> MATERIAL PROVIDED:
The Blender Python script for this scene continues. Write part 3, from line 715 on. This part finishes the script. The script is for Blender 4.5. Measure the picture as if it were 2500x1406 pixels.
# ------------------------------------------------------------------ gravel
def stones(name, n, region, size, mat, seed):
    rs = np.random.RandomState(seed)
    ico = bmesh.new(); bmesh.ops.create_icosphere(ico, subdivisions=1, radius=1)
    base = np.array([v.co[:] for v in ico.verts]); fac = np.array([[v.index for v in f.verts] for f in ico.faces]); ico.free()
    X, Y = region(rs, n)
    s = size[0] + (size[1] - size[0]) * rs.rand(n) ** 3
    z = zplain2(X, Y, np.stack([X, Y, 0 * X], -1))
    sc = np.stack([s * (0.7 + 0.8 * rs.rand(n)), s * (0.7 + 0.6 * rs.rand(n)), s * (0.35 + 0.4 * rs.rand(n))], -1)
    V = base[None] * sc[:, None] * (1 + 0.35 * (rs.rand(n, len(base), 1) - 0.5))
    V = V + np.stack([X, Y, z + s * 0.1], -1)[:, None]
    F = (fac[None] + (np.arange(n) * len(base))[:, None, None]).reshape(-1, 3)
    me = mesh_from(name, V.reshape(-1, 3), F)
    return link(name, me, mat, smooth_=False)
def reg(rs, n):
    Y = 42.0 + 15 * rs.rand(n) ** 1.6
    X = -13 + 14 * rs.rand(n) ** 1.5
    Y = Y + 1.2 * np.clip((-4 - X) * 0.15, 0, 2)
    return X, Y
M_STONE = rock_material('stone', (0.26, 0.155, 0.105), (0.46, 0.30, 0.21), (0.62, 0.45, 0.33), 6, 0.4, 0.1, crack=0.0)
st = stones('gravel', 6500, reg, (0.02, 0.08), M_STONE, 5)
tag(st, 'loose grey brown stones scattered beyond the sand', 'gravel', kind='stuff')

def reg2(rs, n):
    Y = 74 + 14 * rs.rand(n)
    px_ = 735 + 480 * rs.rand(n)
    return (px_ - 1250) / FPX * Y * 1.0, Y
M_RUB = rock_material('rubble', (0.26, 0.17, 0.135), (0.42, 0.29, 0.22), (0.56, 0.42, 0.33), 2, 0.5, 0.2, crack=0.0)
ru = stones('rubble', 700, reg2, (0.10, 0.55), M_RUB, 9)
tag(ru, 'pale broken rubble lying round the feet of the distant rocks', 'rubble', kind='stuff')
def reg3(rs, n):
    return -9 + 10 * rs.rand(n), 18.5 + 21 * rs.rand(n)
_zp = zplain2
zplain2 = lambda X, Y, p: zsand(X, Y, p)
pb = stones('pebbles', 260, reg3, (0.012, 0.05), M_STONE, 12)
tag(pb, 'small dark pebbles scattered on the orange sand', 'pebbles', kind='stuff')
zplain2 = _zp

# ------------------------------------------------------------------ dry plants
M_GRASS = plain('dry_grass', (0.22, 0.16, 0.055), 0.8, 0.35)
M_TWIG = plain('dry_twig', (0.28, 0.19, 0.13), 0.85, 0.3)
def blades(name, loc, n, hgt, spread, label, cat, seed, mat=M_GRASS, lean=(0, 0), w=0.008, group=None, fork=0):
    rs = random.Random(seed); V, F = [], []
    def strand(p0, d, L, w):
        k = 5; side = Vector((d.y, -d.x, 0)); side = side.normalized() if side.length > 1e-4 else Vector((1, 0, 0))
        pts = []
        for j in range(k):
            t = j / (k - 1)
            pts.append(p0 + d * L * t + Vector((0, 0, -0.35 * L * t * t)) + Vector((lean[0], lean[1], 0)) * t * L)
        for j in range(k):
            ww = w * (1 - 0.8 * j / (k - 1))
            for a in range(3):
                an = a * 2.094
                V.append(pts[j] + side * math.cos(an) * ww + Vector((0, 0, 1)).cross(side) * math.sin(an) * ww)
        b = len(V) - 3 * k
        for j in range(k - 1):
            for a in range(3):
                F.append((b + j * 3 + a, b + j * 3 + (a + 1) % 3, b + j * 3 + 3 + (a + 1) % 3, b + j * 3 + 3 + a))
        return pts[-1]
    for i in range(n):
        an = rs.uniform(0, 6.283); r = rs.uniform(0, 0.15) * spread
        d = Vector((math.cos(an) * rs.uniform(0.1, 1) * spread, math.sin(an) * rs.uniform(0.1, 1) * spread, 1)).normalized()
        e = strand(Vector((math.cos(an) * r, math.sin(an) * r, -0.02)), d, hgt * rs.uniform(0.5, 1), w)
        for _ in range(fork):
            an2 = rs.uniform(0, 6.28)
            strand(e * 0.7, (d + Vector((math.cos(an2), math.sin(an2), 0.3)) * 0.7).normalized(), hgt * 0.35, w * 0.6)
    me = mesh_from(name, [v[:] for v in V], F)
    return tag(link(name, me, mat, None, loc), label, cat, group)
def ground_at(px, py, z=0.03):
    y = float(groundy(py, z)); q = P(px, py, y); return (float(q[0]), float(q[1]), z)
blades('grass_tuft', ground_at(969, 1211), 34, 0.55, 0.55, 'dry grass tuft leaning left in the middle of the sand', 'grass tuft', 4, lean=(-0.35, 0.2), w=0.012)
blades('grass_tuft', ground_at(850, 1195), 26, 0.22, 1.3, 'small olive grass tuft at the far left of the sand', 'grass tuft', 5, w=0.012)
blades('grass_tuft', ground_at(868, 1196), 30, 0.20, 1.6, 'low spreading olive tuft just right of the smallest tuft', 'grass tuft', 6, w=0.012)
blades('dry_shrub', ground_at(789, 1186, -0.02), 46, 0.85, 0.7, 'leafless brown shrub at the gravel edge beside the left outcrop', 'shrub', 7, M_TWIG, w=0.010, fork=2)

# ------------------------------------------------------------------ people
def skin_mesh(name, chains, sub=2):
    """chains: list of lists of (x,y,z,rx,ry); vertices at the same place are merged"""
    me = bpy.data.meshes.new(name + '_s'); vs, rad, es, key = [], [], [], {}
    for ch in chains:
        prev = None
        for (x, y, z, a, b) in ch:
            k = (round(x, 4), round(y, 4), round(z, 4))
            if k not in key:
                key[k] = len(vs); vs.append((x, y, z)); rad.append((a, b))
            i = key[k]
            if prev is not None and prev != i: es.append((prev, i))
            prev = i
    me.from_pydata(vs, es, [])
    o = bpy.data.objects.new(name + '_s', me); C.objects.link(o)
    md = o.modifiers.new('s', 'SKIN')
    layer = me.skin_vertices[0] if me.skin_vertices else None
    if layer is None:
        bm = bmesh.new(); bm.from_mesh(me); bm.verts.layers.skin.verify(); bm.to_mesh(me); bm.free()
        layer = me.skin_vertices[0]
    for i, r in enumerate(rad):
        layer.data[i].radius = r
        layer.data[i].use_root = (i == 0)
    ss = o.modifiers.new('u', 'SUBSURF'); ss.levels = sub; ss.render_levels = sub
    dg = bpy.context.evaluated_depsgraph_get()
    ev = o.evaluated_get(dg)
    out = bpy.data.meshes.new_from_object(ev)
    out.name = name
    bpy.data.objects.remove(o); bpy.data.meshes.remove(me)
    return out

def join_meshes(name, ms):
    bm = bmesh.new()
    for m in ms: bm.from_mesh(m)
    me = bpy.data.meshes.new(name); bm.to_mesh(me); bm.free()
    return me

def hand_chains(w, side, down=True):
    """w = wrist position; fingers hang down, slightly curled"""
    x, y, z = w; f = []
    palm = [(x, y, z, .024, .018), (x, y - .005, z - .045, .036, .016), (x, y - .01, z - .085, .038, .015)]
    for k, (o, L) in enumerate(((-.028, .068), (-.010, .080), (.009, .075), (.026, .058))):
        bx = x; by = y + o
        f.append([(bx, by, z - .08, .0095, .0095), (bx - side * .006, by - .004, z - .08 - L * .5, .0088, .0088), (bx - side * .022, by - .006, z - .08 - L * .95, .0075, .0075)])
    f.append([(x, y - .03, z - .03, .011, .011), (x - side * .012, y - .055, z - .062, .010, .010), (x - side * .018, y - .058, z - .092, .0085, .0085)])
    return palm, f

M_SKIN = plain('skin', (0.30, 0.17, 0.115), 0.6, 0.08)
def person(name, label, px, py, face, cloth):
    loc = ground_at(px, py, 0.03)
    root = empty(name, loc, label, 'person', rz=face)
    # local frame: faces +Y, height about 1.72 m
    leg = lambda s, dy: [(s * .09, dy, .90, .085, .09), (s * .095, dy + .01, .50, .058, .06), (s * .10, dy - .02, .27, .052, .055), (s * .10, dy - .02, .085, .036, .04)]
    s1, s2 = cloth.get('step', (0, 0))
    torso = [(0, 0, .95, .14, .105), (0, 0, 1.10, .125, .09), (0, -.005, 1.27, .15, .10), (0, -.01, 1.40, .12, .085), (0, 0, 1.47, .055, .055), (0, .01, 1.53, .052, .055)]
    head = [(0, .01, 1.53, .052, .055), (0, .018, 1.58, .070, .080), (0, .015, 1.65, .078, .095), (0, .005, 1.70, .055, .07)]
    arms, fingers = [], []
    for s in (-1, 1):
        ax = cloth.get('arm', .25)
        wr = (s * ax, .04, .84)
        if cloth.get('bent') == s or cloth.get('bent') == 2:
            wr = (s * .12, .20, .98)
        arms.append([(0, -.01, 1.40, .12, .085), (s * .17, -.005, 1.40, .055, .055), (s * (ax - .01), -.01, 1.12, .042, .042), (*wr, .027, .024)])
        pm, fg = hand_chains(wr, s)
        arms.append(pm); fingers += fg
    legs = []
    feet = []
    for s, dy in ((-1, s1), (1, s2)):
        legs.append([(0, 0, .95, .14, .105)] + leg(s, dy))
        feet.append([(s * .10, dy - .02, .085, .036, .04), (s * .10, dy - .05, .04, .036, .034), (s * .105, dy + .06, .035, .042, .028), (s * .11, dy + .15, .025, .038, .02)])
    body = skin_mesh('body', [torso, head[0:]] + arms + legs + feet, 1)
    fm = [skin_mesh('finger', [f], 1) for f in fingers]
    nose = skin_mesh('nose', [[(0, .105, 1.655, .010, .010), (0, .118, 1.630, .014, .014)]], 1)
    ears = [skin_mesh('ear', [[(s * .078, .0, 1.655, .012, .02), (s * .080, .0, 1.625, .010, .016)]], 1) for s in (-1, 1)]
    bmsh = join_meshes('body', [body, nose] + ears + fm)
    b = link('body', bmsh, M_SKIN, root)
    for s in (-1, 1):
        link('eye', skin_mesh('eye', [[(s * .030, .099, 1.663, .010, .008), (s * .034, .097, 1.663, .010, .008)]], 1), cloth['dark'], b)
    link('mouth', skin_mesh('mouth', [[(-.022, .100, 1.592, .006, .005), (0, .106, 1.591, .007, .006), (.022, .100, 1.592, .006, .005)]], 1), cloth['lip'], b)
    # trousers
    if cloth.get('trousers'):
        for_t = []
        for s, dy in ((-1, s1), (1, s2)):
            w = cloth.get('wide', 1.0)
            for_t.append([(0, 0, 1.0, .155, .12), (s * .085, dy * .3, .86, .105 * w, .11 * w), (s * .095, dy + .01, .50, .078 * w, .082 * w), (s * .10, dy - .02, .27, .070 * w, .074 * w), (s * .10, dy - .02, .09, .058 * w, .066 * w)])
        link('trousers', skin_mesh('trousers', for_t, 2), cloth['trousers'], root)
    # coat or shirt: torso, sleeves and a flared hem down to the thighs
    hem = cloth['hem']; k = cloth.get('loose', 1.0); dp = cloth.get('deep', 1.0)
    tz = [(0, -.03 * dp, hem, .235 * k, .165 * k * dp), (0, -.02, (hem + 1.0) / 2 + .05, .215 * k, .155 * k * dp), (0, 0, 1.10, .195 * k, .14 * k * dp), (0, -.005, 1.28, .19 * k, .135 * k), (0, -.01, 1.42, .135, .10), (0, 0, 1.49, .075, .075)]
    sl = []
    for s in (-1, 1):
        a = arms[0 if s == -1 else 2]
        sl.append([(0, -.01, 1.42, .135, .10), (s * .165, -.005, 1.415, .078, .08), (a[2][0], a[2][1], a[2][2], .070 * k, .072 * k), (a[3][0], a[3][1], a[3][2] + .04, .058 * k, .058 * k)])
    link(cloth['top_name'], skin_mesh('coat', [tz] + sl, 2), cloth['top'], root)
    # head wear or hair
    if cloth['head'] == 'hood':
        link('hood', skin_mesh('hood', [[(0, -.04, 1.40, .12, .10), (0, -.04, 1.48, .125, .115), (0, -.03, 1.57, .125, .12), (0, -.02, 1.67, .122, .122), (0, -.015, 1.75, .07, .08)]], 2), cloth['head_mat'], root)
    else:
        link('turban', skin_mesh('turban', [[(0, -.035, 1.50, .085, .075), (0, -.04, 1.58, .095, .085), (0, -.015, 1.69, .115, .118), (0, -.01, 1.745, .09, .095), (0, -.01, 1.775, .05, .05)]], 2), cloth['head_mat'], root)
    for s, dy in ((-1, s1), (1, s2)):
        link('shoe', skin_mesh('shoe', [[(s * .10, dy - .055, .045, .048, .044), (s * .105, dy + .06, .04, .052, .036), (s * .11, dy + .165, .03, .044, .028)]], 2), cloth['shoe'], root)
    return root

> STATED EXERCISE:
Quote the data above verbatim from its first line to the line that includes "tag(st, 'loose grey", with both boundary lines retained.

> FINAL RESULT:
The Blender Python script for this scene continues. Write part 3, from line 715 on. This part finishes the script. The script is for Blender 4.5. Measure the picture as if it were 2500x1406 pixels.
# ------------------------------------------------------------------ gravel
def stones(name, n, region, size, mat, seed):
    rs = np.random.RandomState(seed)
    ico = bmesh.new(); bmesh.ops.create_icosphere(ico, subdivisions=1, radius=1)
    base = np.array([v.co[:] for v in ico.verts]); fac = np.array([[v.index for v in f.verts] for f in ico.faces]); ico.free()
    X, Y = region(rs, n)
    s = size[0] + (size[1] - size[0]) * rs.rand(n) ** 3
    z = zplain2(X, Y, np.stack([X, Y, 0 * X], -1))
    sc = np.stack([s * (0.7 + 0.8 * rs.rand(n)), s * (0.7 + 0.6 * rs.rand(n)), s * (0.35 + 0.4 * rs.rand(n))], -1)
    V = base[None] * sc[:, None] * (1 + 0.35 * (rs.rand(n, len(base), 1) - 0.5))
    V = V + np.stack([X, Y, z + s * 0.1], -1)[:, None]
    F = (fac[None] + (np.arange(n) * len(base))[:, None, None]).reshape(-1, 3)
    me = mesh_from(name, V.reshape(-1, 3), F)
    return link(name, me, mat, smooth_=False)
def reg(rs, n):
    Y = 42.0 + 15 * rs.rand(n) ** 1.6
    X = -13 + 14 * rs.rand(n) ** 1.5
    Y = Y + 1.2 * np.clip((-4 - X) * 0.15, 0, 2)
    return X, Y
M_STONE = rock_material('stone', (0.26, 0.155, 0.105), (0.46, 0.30, 0.21), (0.62, 0.45, 0.33), 6, 0.4, 0.1, crack=0.0)
st = stones('gravel', 6500, reg, (0.02, 0.08), M_STONE, 5)
tag(st, 'loose grey brown stones scattered beyond the sand', 'gravel', kind='stuff')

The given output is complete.